Cuando llegamos al supuesto lugar de acampada éste no ofrecía las condiciones ideales que nosotros recordábamos, simplemente porque lo que buscábamos, hacía dos días que lo habíamos dejado atrás, al norte de Agadir, lejos, muy lejos de donde nos encontrábamos ahora, unos quinientos o seiscientos kilómetros. No hubo broncas, no hubo reproches ni miradas de desaprobación. Simplemente un mohín de resignación y ruta de nuevo en busca de un lugar donde dejarnos caer mientras la noche se cernía sobre nosotros.
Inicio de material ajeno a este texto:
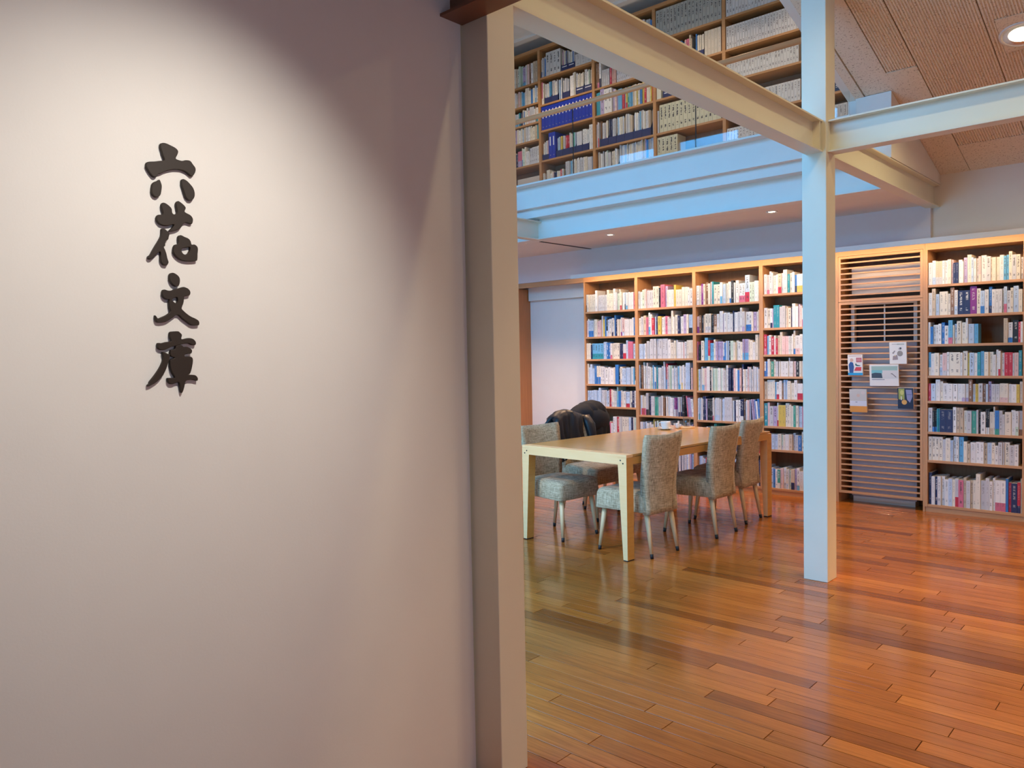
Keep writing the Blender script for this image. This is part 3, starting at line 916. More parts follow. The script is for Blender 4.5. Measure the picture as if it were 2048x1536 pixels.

Al llegar a Tan-Tan Playa, ya de noche cerrada, buscamos un hotel. Ya nos daba igual si era un tugurio de mala muerte o un resort de lujo con tal de terminar el día. A cambio encontramos un término medio en el camping Sable d´Or donde nos sablearon casi cincuenta euros por cada bungalow. Molina se adueño de uno en exclusiva y Carlos y yo nos acomodamos en el otro. Yo también hubiera agradecido estar solo para meditar en silencio.
En lugar de meditación y silencio nos hicimos un picnic a base de latas de conserva y vino de la bota, regado con el prieto picudo de la bota que mi padre me había preparado. Después de cenar comimos galletitas de la risa de postre, nos bajamos el whisky a pelo y un fumable para ir, con la percepción espacio-temporal bien alterada a pasear a una cercana playa que resultó estar en los confines del Magreb. Carlos, más prudente, se quedó en la cama. Mejor le hubiese resultado venir con nosotros a la vista de lo que le aconteció al día siguiente.